Как раз на кануне отъезда принесен был нефритовый топорик с Ахалика; это был первый плод разошедшейся в народе молвы, указавший, что есть вещи и есть надежда на приобретение. Поиски на Оке дали г. Ровинскому также одни отрицательные результаты.

На правом берегу р. Оки, начиная от впадения в нее Синцы, верст за 6 от караула, местность опускается четырьмя террасами, по направлению от С. к Ю. вдоль течения Оки, между горой руслом реки. На первой террасе (от Синцы), на второй и четвертой, находятся кучки камня, наложенные кругами в сажень и менее в диаметре, едва возвышающиеся над поверхностью и разбросанные без всякого порядка и симметрии. На остатки зданий здесь нет ни чего похожего; но что это могли быть могилы – очень вероятно; одно только было сомнительно, отсутствие всякого, хоть бы самого ничтожного, поднятия земли, что было бы неизбежно, если бы она была когда-нибудь копана. Не считая, однако, себя в праве ни об чем делать заключений без основательного исследования, г. Ровинский и здесь раскопал две таких кучки: одну на ровной поверхности четвертой террасы близ стоящих там двух казачьих изб, другую поодаль на бугре, имеющем вид параллелограмма и находящемся по середине впадины. Под наложенными сверху камнями был незначительный слой земли, за которым шел хрящ мелкий и крупный. Вырыто было более сажени в глубину; ничего не найдено и ни малейшего признака, чтобы туда когда-нибудь проникала человеческая рука.

Если действительно это остатки Чуди или Чукчи, как называют тамошние русские, и при том племя это было таково, каким изображает его народное предание – слабое, чтобы оказать сопротивление и прибегающее с отчаянья к самоубийству, то, конечно, этот народ не в состоянии был произвести что-нибудь больше того, как наложить на поверхности кучки камня в память ли умершего или в знак жертвенного места; ему не под силу было бы пробивать сплошной хрящ, который и теперь с трудом уступает усилиям человека, не смотря на то, что теперь есть более усовершенствованные орудия.

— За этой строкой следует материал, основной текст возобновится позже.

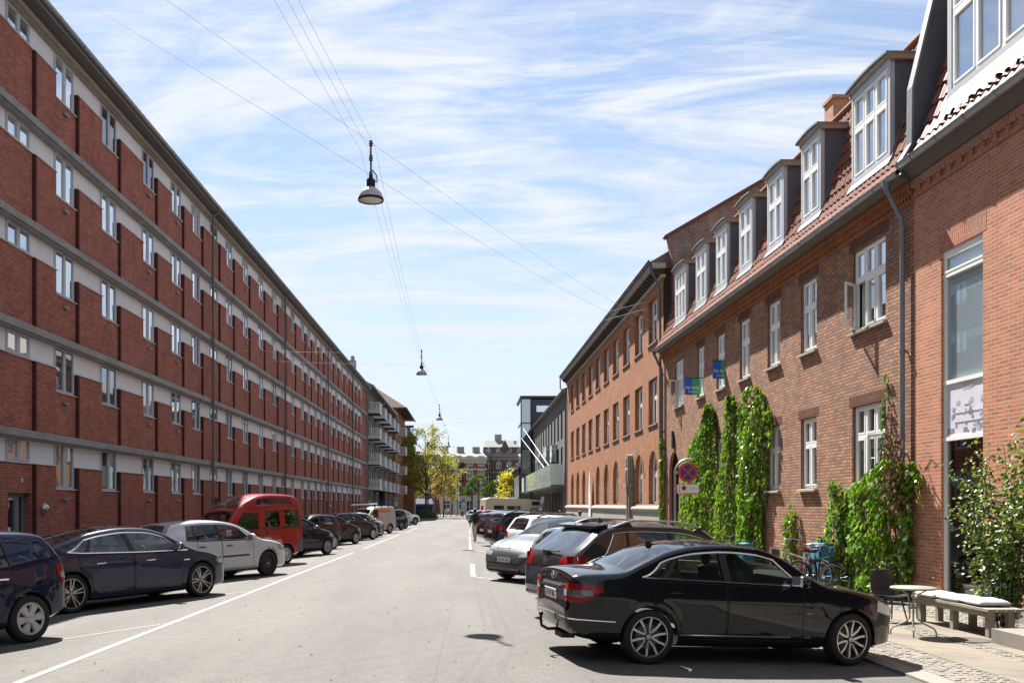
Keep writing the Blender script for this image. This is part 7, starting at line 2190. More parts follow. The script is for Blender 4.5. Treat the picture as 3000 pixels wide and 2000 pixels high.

По возвращении с Оки, г. Р. пробыл в Тунке три недели, в продолжении которых знакомился с народным бытом, присматривался как к обыденной жизни, так и к разным обрядам и обычаям на свадьбах, похоронах, крестинах и на вечерках. В тоже время ему постоянно приносили различные старинные вещи, (перечень их будет в конце), между которыми самые интересные – вещи каменные, именно нефритовые топорики (всего 6) и обломок какого-то большого орудия, также из нефрита ярко-зеленого цвета и отчасти прозрачного. Представляя свои находки, г. Р. счет нужным, для освещения этого материала, сделать сравнение их с подобными же вещами, найденными в западной Европе.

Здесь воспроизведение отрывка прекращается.